■ **DIRECTION**
Draw out every line with the word "script" from the listing below.

■ **MATERIAL FOR THIS TASK**
>> Start

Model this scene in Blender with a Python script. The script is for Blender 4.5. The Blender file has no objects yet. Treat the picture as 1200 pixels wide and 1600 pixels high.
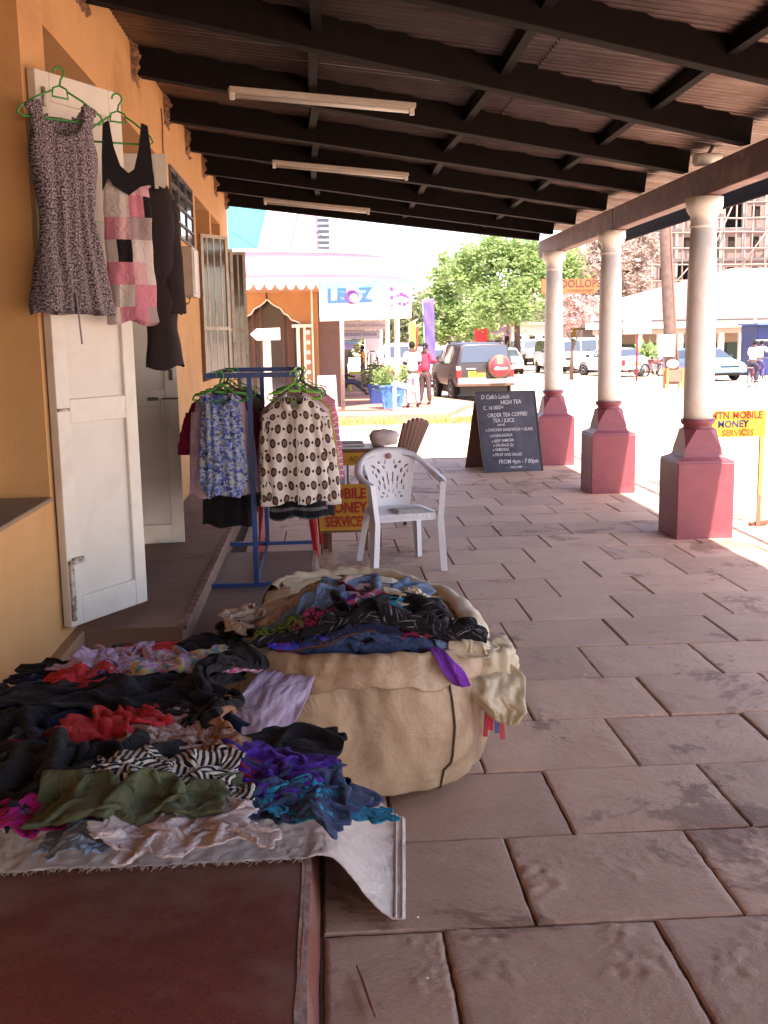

>> End
>> Start

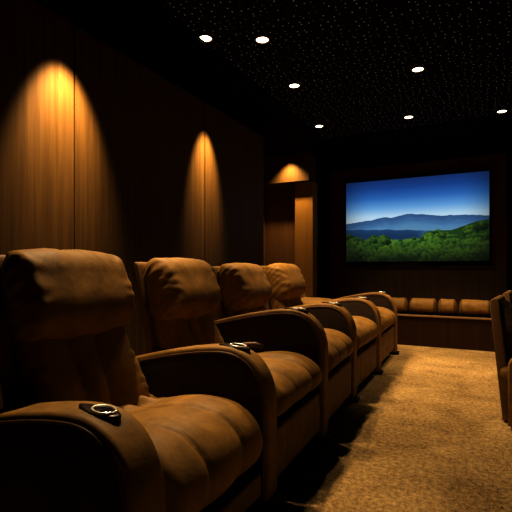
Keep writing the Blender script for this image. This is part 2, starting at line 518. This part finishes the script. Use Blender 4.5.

>> End
>> Start

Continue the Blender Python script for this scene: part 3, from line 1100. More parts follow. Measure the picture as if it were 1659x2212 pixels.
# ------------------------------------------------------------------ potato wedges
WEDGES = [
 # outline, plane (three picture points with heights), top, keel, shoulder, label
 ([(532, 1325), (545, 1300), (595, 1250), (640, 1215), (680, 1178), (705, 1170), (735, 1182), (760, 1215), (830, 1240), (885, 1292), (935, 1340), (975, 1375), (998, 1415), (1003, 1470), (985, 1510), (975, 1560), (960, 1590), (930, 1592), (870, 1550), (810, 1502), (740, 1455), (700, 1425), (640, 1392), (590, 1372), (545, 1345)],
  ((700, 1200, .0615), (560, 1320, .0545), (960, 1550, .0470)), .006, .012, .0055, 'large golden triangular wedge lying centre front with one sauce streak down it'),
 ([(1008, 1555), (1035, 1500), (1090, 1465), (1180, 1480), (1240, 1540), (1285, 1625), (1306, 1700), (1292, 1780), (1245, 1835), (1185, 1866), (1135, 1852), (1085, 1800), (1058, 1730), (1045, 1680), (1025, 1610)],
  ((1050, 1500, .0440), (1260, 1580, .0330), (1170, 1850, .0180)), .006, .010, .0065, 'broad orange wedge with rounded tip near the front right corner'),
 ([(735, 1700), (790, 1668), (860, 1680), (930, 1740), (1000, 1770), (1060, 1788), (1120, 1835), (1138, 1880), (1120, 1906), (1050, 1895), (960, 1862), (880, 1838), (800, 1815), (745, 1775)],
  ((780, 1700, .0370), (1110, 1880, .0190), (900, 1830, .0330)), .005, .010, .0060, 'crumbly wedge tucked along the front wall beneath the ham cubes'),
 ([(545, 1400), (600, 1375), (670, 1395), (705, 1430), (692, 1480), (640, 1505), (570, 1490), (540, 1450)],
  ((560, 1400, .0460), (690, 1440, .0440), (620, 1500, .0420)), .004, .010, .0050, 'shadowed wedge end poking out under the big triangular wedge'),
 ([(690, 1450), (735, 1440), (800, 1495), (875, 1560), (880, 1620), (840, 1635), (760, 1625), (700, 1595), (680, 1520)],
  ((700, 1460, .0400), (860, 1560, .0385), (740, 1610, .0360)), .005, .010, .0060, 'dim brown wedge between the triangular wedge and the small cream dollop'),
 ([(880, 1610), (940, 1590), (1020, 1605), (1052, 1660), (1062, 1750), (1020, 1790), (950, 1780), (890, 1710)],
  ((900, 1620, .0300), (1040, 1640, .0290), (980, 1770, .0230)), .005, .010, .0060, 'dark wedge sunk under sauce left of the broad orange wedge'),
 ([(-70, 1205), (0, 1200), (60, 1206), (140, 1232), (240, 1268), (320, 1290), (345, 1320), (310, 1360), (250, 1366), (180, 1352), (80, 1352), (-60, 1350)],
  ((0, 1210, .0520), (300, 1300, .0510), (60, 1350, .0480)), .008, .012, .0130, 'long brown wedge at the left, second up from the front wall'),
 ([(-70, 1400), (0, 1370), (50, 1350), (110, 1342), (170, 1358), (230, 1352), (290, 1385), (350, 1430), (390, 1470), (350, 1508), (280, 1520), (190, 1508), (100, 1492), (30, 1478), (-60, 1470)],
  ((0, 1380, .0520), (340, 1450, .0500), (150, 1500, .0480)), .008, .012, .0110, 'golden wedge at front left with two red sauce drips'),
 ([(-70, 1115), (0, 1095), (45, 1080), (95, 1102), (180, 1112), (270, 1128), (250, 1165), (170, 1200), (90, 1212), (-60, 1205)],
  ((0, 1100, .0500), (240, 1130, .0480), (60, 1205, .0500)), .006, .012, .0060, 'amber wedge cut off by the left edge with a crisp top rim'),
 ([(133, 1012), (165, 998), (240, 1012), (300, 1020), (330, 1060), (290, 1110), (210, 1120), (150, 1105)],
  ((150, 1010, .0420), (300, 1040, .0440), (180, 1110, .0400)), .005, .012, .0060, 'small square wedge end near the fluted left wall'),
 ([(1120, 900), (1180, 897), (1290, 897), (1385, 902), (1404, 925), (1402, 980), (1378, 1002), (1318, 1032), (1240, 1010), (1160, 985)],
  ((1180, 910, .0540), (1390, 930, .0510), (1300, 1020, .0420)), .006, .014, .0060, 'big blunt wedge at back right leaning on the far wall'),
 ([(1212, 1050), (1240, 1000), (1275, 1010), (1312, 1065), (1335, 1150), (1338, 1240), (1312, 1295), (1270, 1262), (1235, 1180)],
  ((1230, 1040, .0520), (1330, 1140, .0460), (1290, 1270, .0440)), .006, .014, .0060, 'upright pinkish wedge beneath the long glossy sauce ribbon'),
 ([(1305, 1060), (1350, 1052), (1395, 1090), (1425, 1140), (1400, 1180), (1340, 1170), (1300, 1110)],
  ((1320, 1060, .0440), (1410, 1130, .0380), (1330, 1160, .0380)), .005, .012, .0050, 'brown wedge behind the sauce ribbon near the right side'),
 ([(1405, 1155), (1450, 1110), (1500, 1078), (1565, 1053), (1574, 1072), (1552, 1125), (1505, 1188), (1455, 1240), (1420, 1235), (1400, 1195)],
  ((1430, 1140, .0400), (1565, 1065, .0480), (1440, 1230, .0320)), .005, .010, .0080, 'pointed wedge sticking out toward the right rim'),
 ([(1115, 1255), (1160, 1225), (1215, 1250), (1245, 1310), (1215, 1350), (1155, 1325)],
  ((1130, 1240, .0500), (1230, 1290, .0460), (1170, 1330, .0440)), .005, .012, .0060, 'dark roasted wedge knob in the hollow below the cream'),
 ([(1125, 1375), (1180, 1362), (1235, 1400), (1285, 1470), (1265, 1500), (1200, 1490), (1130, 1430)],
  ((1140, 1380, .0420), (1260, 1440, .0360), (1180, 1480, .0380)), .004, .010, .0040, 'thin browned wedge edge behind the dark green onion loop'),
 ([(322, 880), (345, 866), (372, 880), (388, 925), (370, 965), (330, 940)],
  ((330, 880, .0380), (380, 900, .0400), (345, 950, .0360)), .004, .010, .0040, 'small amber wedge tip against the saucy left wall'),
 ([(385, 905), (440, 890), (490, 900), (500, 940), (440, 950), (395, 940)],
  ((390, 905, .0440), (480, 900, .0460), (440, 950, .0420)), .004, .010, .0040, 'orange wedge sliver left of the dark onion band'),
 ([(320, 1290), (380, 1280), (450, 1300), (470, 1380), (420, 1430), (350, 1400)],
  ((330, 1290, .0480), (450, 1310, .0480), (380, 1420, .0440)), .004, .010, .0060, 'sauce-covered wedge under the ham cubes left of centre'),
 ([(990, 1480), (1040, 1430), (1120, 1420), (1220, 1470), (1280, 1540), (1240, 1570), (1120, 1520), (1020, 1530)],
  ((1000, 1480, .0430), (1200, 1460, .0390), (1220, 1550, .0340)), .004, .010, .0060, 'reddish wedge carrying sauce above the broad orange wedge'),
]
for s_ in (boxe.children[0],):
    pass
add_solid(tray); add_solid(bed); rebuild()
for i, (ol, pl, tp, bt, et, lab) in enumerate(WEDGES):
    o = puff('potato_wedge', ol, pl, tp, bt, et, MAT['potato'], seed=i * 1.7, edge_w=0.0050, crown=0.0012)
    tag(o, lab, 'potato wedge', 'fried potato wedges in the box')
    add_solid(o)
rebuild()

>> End

■ **OUTPUT BELOW**
Model this scene in Blender with a Python script. The script is for Blender 4.5. The Blender file has no objects yet. Treat the picture as 1200 pixels wide and 1600 pixels high.
Keep writing the Blender script for this image. This is part 2, starting at line 518. This part finishes the script. Use Blender 4.5.
Continue the Blender Python script for this scene: part 3, from line 1100. More parts follow. Measure the picture as if it were 1659x2212 pixels.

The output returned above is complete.